Babylon aspire à entraîner le spectateur dans un tourbillon sensoriel, mais pâtit d’une lacune émotionnelle. Dans sa dernière partie, le film tente de transmettre un message sur la puissance intemporelle du cinéma et la passion cinéphile, mais le fait de manière plutôt prévisible. À l’image de ses personnages, « Babylon » décline dans sa seconde moitié, perdant de son énergie et de son urgence. Les moments émotionnels marquants ne parviennent pas à atteindre la force escomptée, faute d’avoir été suffisamment développés tout au long du film. Avec son ambition et sa maladresse simultanées, « Babylon » divise, comme en témoignent les réactions critiques et son échec retentissant au box-office américain.
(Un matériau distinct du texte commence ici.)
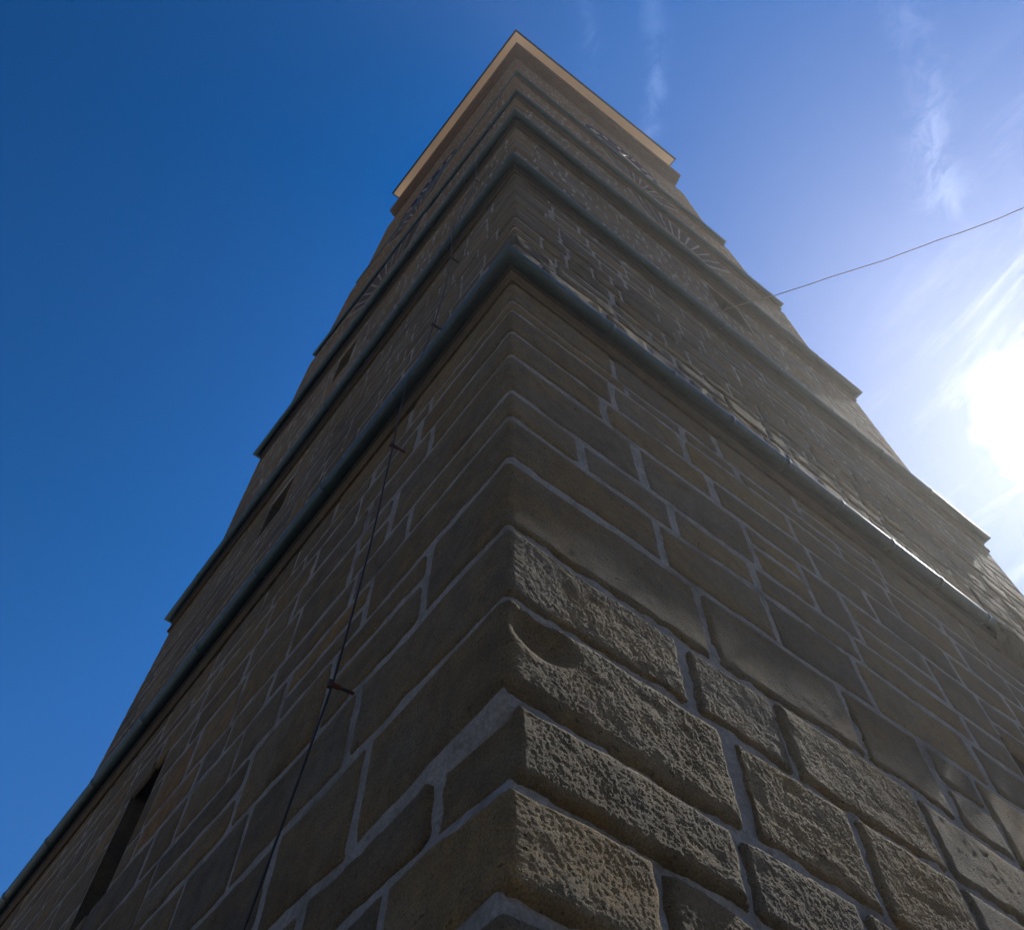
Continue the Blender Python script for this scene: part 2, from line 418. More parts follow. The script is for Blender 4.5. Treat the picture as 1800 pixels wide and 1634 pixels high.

Il rejoint le panthéon des grands échecs de prodiges du cinéma américain, aux côtés de films tels que « Coup de Coeur » de Francis Ford Coppola, « 1941 » de Steven Spielberg, « New York, New York » de Martin Scorsese ou « Le Bûcher des Vanités » de Brian DePalma. Pour Damien Chazelle, c’est plutôt encourageant, considérant les parcours brillants des réalisateurs après de tels revers, à l’exception peut-être de Coppola. Il pourrait être amené à revoir ses ambitions à la baisse, ou peut-être à se lancer dans un spin-off de Spider-Man pour Sony, peut-être centré sur le personnage du Docteur Octopus.







Un spin-off sur Octopus réalisé par Chazelle, ah oui ? Les personnages Marvel deviennent donc la soupe populaire pour réalisateurs en péril. Triste.
Critique passionnante à laquelle je souscris globalement. Je ne connaissais pas cette Elinor Glyn à l’origine du phénomène It.